78/52

When Psycho (Alfred Hitchcock) first came out in 1960, no one knew about the shower scene. These days it’s been so referenced in films, television and popular culture that everyone, it seems, does so. If you’ve never actually seen Psycho, treat yourself to watching it before seeing 78/52.

This documentary is called 78/52 after the shower scene’s number of set-ups (78) and cuts (52). Psycho was shot in four weeks; one of the four was dedicated to shooting that one scene.

In some ways, 78/52 doesn’t do what it says on the tin. It talks a little about the context of the film in Hitch’s career, a lot about Psycho the film and the cultural phenomenon – much more than this writer expected, actually, given that it purports to be a film about the shower scene – and then, quite some way in, gets round to talking in great depth about the shower scene. Which, for the Hitchcock nerd like myself or the Psycho admirer is fine.

Hitch himself and numerous key cast and crew members have long since passed away, among them leading lady Janet Leigh, leading man Anthony Perkins, designer Saul Bass and composer Bernard Herrmann. Despite these obstacles, Philippe has assembled an extraordinary cast of interviewees including numerous directors, editors, technicians, writers and actors as well as descendants of Hitch (granddaughter Tere Carrubba), Leigh (actor-daughter Jamie Lee Curtis) and Perkins (director-son Oz Perkins II).

In something of a coup, he also has Janet Leigh’s body double from Psycho Marli Renfro and there are alumni of the 1998 shot for shot Psycho remake too, not to mention Stephen Rebello whose excellent book Alfred Hitchcock And The Making Of Psycho sits on my shelf. As if that wasn’t enough, their number also includes both Guillermo del Toro and the directing duo Aaron Moorhead & Justin Benson whose respective latest films The Shape Of Water and The Endless are to be found elsewhere in this year’s LFF.
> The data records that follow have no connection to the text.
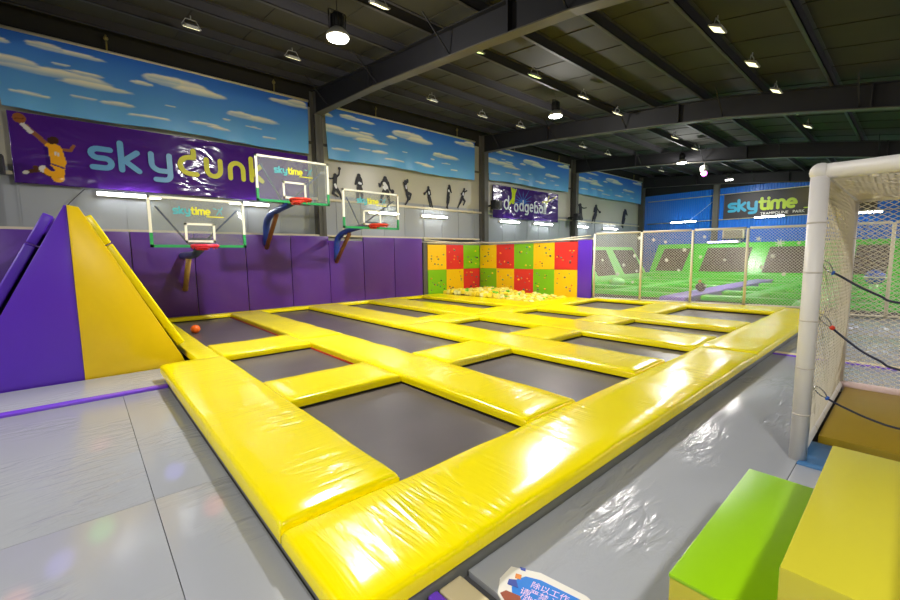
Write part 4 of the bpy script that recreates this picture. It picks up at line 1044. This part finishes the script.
dirr = math.atan2(1.03-1.285, 1.845-1.80)
TT = lambda x, y, h: (x, y, .0548+h*.4)
for (txt, x, y) in (('除以工作', 1.675, 1.265), ('严禁入内', 1.625, 1.24), ('请,', 1.60, 1.28), ('(跳区', 1.565, 1.255), ('随时', 1.51, 1.22)):
    text_part('lettering', txt, .052, TT, m_pk, t, x, y, .002, dirr+.12)

# ------------------------------------------------------------------ green park beyond the fence
mb = MB(); mb.box(16.78, 28.6, -3.2, 12.3, 0, .12); o = mb.build('park_bed', m_bed, loc=(20, 5, 0)); tag(o, 'black trampoline floor of the green area beyond the mesh fence', 'trampoline')
def gpad(x0, x1, y0, y1, label, m=None, z=.3, z0=.12):
    o = pad_obj('park_pad', x0, x1, y0, y1, z0, z, m or m_green, bevel=.05, seed=3, res=.6); tag(o, label, 'pad', 'green pads beyond the fence' if not m else None)
RW = ('nearest', 'second', 'third', 'fourth', 'fifth'); GX = (16.8, 19.3, 22.2, 25.1, 28.0)
for i, x in enumerate(GX):
    gpad(x, x+.55, -3.1, 1.7, 'green cross pad beyond the fence behind the goal, row %s from the fence' % RW[i])
    gpad(x, x+.55, 2.45, 5.15, 'green cross pad between goal and violet lane, row %s' % RW[i])
    gpad(x, x+.55, 6.1, 12.2, 'green cross pad beyond the fence, left wall side, row %s from the fence' % RW[i])
    if i < 4:
        for (a, b, wh) in ((8.3, 8.8, 'middle line'), (11.4, 11.9, 'line by the left wall'), (3.6, 4.1, 'goal side line')):
            gpad(x+.56, GX[i+1]-.01, a, b, 'short green pad beyond the fence, %s, %s from the fence' % (wh, RW[i]))
gpad(15.9, 26, 1.75, 2.4, 'wide pale green pad beyond the fence beside the goal post', m_green2, .31)
gpad(15.4, 28.6, 5.2, 6.05, 'long violet lane pad crossing the green area', m_lilac, .32)
gpad(28.7, 29.55, -3, 12.4, 'green pad along the foot of the sloping trampolines', None, .55, 0)
def slope_unit(y0, y1, pa, pb, label):
    t = thing('sloping_trampoline', (29.5, y0, .2), label, 'sloping trampoline', 'sloping trampolines against the far wall')
    xb, zb, xt, zt = 29.6, .45, 31.1, 2.45
    f = lambda u: (xb+(xt-xb)*u, zb+(zt-zb)*u)
    mb = MB(); mb.add([(xb, y0, 0), (xb, y1, 0), (xb, y0, zb), (xb, y1, zb), (xt, y0, zt), (xt, y1, zt), (xt+.5, y0, zt), (xt+.5, y1, zt), (xt+.5, y0, 0), (xt+.5, y1, 0)],
           [(0,1,3,2),(2,3,5,4),(4,5,7,6),(6,7,9,8),(0,2,4,6,8),(1,9,7,5,3)]); part('green_frame', mb, m_green, t)
    a, b = f(.1), f(.84); n = (-.03, .022)
    mb = MB(); mb.add([(a[0]+n[0], pa+.12, a[1]+n[1]), (a[0]+n[0], pb, a[1]+n[1]), (b[0]+n[0], pb-.12, b[1]+n[1]), (b[0]+n[0], pa, b[1]+n[1]), (a[0], pa+.12, a[1]), (a[0], pb, a[1]), (b[0], pb-.12, b[1]), (b[0], pa, b[1])],
           [(0,1,2,3),(4,5,6,7),(0,1,5,4),(1,2,6,5),(2,3,7,6),(3,0,4,7)]); part('black_bed', mb, mat('dark_slope_bed', rgb(88, 74, 66), .5), t)
slope_unit(9.76, 12.4, 10.2, 12.0, 'sloping green trampoline left of the far column')
slope_unit(6.41, 9.75, 6.75, 9.3, 'sloping green trampoline with violet light, below the dark banner')
slope_unit(3.11, 6.4, 3.95, 6.0, 'sloping green trampoline just left of the goal')
slope_unit(.3, 3.1, .85, 2.25, 'sloping green trampoline seen through the goal netting')
slope_unit(-2.9, .29, -2.4, .0, 'sloping green trampoline at the right edge of the picture, seen through netting')
def side_unit(x0, x1, pa, pb, label):
    t = thing('sloping_trampoline', (x0, 13.3, .2), label, 'sloping trampoline')
    yb, zb, yt, zt = 12.45, .35, 13.6, 2.3
    mb = MB(); mb.add([(x0, yb, 0), (x1, yb, 0), (x0, yb, zb), (x1, yb, zb), (x0, yt, zt), (x1, yt, zt), (x0, yt+.1, zt), (x1, yt+.1, zt), (x0, yt+.1, 0), (x1, yt+.1, 0)],
           [(0,1,3,2),(2,3,5,4),(4,5,7,6),(6,7,9,8),(0,2,4,6,8),(1,9,7,5,3)]); part('green_frame', mb, m_green2, t)
    g = lambda u: (yb+(yt-yb)*u-.03, zb+(zt-zb)*u+.02)
    a, b = g(.08), g(.88)
    mb = MB(); mb.add([(pa, a[0], a[1]), (pb, a[0], a[1]), (pb+.35, b[0], b[1]), (pa+.15, b[0], b[1]), (pa, a[0]+.03, a[1]), (pb, a[0]+.03, a[1]), (pb+.35, b[0]+.03, b[1]), (pa+.15, b[0]+.03, b[1])],
           [(0,1,2,3),(4,5,6,7),(0,1,5,4),(1,2,6,5),(2,3,7,6),(3,0,4,7)]); part('black_bed', mb, mat('dark_slope_bed', rgb(88, 74, 66), .5), t)
side_unit(18.0, 22.0, 18.6, 21.2, 'sloping green trampoline on the left wall, behind the violet end pad')
side_unit(22.1, 25.8, 22.9, 25.1, 'sloping green trampoline on the left wall, first right of the violet end pad'); side_unit(25.85, 29.5, 26.3, 28.95, 'sloping green trampoline on the left wall, in the far corner')
t = thing('violet_tube', (31.0, 7.9, 2.6), 'violet glowing tube light over the sloping trampolines', 'tube light')
mb = MB(); mb.tube((30.9, 7.6, 2.52), (30.9, 9.2, 2.52), .05, 8); part('tube', mb, m_uv, t)
mb = MB(); mb.box(30.93, 31.3, 7.5, 9.3, 2.46, 2.58); part('batten', mb, m_white, t)
t = thing('wall_vent', (31.8, 7.9, 2.9), 'pale square vent box on the blue wall below the dark banner', 'vent')
mb = MB(); mb.box(31.55, 31.9, 7.4, 8.6, 2.75, 3.35); part('box', mb, m_trimw, t, bevel=.03)
mb = MB(); [mb.box(31.53, 31.55, 7.5, 8.5, 2.8+.08*k, 2.84+.08*k) for k in range(6)]; part('grille', mb, m_column, t)
t = thing('stuffed_ball', (18.2, 5.6, .34), 'small dark ball with white rim on the violet lane beyond the fence', 'ball')
mb = MB(); mb.ball((18.2, 5.6, .5), .18, 14); part('dark_body', mb, mat('dark_plum', rgb(96, 66, 84), .6), t)
mb = MB(); mb.torus((18.24, 5.6, .54), .15, .05, 20, 8); part('white_rim', mb, m_white, t)
mb = MB(); mb.ball((18.25, 5.65, .72), .06, 10); part('orange_top', mb, mat('soft_orange', rgb(226, 150, 100), .6), t)
t = thing('pale_ball', (20.8, 9.7, .3), 'large pale translucent green ball beyond the fence', 'ball')
mb = MB(); mb.ball((20.8, 10.3, .37), .32, 18, (1.2, 1.2, .8)); part('shell', mb, m_green2, t)
t = thing('blue_ball', (20.0, .9, .3), 'blue ball with a white band, seen through the goal netting', 'ball')
mb = MB(); mb.ball((20.0, .9, .95), .26, 16); part('shell', mb, m_clipb, t)
mb = MB(); mb.torus((20.0, .9, .95), .25, .03, 20, 6); part('white_band', mb, m_white, t)
mb = MB(); mb.tube((20, .9, .12), (20, .9, .75), .12, 10); part('stand', mb, m_green2, t)

# dark banner on the far wall
K0, K1, KZ0, KZ1 = 8.7, 1.6, 3.98, 5.58
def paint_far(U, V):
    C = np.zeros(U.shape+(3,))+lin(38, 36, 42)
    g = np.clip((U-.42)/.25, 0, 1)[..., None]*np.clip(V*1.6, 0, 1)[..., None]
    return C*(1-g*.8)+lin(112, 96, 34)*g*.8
t = thing('dark_banner', (XF-.1, 5, KZ0), 'black banner with cyan and lime lettering on the blue end wall', 'banner')
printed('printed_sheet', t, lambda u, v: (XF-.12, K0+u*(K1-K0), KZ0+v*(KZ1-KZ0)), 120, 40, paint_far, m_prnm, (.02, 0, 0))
TT = lambda a, b, h: (XF-.125-h, 8.7-a, b)
mb = MB(); xe = word(mb, 'sky', .30, 4.50, .46, .085, TT, .34, 1.12)
strokes(mb, [[(4.45, 4.75), (4.8, 4.95), (5.1, 4.7)], [(4.7, 5.1), (4.95, 4.95), (5.3, 5.1)]], .06, TT); part('cyan_lettering', mb, m_cyan, t)
mb = MB(); xe = word(mb, 'time', xe+.02, 4.50, .46, .085, TT, .3, 1.1); strokes(mb, [[(4.1, 4.40), (5.0, 4.40)]], .03, TT); part('lime_lettering', mb, m_limep, t)
text_part('small_lettering', 'TRAMPOLINE   PARK', .23, TT, m_white, t, 2.0, 4.14, .006)
# loose wires on the walls
for i, (p, lab) in enumerate([([(.2, 13.9, 3.6), (-.1, 13.5, 3.2), (-.3, 13.4, 2.9), (-.2, 9.5, 2.62)], 'thin dark wire hanging from the purple banner to the pyramid'),
                               ([(XF-.2, 10.8, 4.0), (XF-.25, 9.9, 4.7), (XF-.25, 9.2, 5.3)], 'thin pale wire rising from the far tube light to the column')]):
    mb = MB(); mb.path(p, .01, 5); o = mb.build('wire', m_black if i == 0 else m_white, loc=p[0]); tag(o, lab, 'wire')
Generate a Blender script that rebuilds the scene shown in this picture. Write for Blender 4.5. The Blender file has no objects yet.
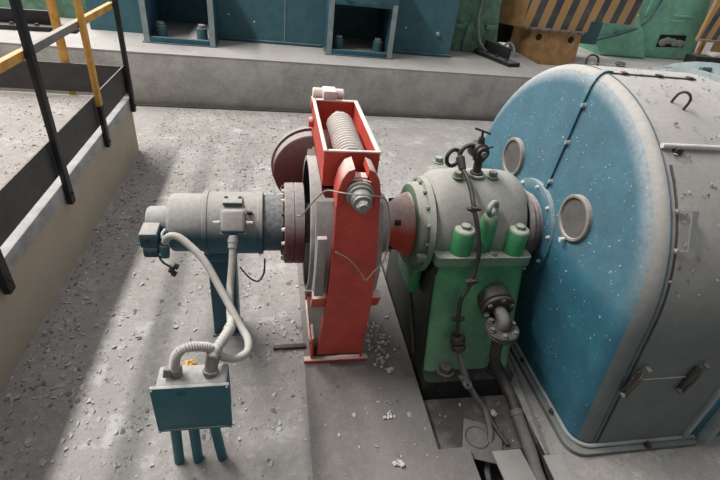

The interview material is wide-ranging and often revelatory. I consider myself a Hitchcock buff and heard or saw things here I’ve never heard or seen before. The only real problem is that in editing the documentary down to a taut 91 minutes, there must inevitably be a lot of material that had to be either left out or taken out. This results in the occasional anomaly, such as for example the implication that all Hitch’s films in the fifties were colour while Psycho was in black and white when the geek will know that Stage Fright (1950), Strangers On A Train (1951), I Confess (1952) and – most importantly because it breaks Hitch’s run of colour films from Dial M For Murder (1953) to North By NorthWest (1959) – The Wrong Man (1956) were also black and white. But such minor blips scarcely detract from 78/52’s monumental achievement of presenting afresh a film that many of us thought we already knew intimately, inside and out.

Speaking of minor elements in the film, for those audience members who can bear not to get up out of their seat the moment the credits roll, there’s a nice little something at the very end of the credits. Hitch, who on Psycho’s first run insisted no-one would be admitted after the film had started, would I think have heartily approved. Although he had such a strong understanding of audiences that he would also know that most punters wouldn’t possess the necessary patience.

78/52 is playing at BFI London Film Festival on 13th and 15th October, and a week later in the Cambridge Film Festival. The movie is out in cinemas on Friday, November 3rd, and then on DVD on December 11th, and BFI Player in the new year.